Zetteldeft history

Backlink: §2020-02-15-1247

Early in my PhD in sociology, I had heard stories about how Niklas Luhmann, the German social theorist known for his inscrutable systems theory, implemented a system to link tens of thousands of notes together. He turned his Zettelkasten into a system that, in his words, could talk back to him. (See §2020-02-07-2328 on Luhmann’s Zettelkasten.)

Some time later – I can’t remember exactly when – I came across zettelkasten.de. At the thime, Christian and Sascha were still reviewing software rather than building their own, but even then they were actively exploring the possibility of using software to implement – or rather emulate – Luhmann’s Zettelkasten system.

I didn’t play around with a zettelkasten-like sytem back then, but I was inspired by their explorations.
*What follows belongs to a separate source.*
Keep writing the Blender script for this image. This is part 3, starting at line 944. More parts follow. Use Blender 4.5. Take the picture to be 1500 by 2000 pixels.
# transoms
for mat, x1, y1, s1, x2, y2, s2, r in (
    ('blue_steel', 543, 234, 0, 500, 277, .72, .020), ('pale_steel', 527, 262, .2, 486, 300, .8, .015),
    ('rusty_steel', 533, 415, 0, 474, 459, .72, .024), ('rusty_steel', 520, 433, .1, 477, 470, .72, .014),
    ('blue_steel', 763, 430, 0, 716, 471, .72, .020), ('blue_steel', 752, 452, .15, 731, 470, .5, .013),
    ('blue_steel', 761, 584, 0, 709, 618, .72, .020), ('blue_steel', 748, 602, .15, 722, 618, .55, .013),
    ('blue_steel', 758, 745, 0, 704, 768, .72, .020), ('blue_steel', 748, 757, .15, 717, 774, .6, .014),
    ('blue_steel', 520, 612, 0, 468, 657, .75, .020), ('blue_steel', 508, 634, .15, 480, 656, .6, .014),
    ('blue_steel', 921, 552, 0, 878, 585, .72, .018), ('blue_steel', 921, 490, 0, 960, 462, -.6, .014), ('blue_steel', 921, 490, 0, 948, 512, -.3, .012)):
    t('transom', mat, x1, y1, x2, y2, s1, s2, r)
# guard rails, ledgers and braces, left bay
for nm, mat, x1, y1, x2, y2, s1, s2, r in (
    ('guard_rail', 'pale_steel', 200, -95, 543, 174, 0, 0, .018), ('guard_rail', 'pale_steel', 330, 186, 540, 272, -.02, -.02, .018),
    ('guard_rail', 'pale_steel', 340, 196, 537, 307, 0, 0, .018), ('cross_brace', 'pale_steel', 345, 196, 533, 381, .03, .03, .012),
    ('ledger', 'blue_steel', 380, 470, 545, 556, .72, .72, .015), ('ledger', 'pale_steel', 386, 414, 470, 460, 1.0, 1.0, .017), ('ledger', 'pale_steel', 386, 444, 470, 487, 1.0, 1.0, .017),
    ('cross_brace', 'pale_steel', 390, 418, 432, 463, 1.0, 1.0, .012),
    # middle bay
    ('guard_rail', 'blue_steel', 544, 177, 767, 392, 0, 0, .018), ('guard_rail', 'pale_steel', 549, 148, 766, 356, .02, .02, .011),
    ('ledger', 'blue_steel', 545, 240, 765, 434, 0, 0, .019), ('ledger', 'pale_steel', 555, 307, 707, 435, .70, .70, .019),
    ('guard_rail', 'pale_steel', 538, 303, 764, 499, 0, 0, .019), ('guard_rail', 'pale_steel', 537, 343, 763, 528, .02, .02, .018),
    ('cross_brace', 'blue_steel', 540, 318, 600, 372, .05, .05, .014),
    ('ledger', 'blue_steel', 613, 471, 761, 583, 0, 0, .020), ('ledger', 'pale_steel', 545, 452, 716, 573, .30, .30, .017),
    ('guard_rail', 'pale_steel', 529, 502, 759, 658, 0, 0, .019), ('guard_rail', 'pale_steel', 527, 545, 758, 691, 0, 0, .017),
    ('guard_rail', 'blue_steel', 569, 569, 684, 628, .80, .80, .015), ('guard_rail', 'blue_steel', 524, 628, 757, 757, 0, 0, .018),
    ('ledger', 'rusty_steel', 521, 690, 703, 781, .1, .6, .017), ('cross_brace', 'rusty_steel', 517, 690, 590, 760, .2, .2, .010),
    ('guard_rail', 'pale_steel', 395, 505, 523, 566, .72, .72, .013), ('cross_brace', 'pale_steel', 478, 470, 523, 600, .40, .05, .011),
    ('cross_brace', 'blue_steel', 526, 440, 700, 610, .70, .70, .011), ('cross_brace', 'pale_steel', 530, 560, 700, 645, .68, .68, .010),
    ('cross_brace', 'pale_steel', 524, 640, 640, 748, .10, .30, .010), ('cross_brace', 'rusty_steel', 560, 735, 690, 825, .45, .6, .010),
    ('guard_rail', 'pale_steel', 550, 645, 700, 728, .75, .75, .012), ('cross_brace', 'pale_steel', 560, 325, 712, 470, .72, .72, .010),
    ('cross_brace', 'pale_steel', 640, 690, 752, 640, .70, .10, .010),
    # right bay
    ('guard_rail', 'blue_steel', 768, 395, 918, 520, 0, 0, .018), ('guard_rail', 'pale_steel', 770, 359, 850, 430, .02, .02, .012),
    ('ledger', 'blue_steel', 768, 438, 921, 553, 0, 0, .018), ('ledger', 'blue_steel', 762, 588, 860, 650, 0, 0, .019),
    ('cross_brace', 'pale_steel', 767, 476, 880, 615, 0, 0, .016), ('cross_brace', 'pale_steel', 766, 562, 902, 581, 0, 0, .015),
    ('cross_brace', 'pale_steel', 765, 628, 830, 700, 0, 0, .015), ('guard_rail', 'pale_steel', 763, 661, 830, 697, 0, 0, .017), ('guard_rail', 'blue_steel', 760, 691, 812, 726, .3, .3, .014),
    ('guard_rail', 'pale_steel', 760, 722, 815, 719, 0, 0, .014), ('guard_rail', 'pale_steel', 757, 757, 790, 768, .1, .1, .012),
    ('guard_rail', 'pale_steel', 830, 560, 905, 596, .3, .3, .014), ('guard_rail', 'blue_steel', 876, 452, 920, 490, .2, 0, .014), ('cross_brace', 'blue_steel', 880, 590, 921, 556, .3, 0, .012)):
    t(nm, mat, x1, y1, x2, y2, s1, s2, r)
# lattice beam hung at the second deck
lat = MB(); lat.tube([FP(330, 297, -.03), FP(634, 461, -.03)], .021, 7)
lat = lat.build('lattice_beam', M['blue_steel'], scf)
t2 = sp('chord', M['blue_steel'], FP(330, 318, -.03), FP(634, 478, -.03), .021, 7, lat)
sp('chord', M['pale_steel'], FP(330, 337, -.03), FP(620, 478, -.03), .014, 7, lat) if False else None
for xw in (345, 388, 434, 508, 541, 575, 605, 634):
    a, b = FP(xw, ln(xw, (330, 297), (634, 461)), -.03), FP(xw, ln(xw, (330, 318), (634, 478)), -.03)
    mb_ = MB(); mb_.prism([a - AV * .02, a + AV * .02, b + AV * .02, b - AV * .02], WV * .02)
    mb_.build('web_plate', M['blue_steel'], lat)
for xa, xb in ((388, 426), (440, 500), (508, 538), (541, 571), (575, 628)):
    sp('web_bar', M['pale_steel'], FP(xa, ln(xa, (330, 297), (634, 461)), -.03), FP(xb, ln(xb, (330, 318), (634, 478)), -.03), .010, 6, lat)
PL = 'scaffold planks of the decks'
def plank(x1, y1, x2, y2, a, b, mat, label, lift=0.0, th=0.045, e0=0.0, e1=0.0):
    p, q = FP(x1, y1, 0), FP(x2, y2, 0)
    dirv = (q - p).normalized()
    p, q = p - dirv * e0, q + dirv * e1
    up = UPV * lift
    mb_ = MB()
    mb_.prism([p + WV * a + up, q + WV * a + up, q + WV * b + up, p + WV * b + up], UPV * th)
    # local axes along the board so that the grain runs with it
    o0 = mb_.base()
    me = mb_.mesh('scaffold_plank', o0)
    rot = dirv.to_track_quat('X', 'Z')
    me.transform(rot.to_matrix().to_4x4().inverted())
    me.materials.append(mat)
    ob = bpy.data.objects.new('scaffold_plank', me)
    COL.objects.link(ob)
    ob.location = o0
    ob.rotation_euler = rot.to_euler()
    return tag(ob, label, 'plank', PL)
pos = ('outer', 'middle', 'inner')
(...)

At the time, I used a variety of ways to keep notes and thoughts in order: a paper notebook, markdown notes in Ulysses and later in Atom, some notes in DEVONthink, etc.

It was only after I fell into the Emacs rabbit hole sometime in 2017, that I started to dream about Zettelkasten-type of linking between my notes. This was no coincidence: it was precisely the openness of emacs that allowed me to experiment with some simple lines of code.

Or, even better, I could simply document my attempts at extending the deft package. I looked at some basic elisp tutorials, spent some time looking at the deft code – of which I understood only little – and, most importantly, I stumbled upon an easy way to access deft’s main functions programmatically (thanks to saf-dimitry on Github). I started playing around with emacs lisp and kept the snippets of code in a .org notebook. And all the rest is fooling around.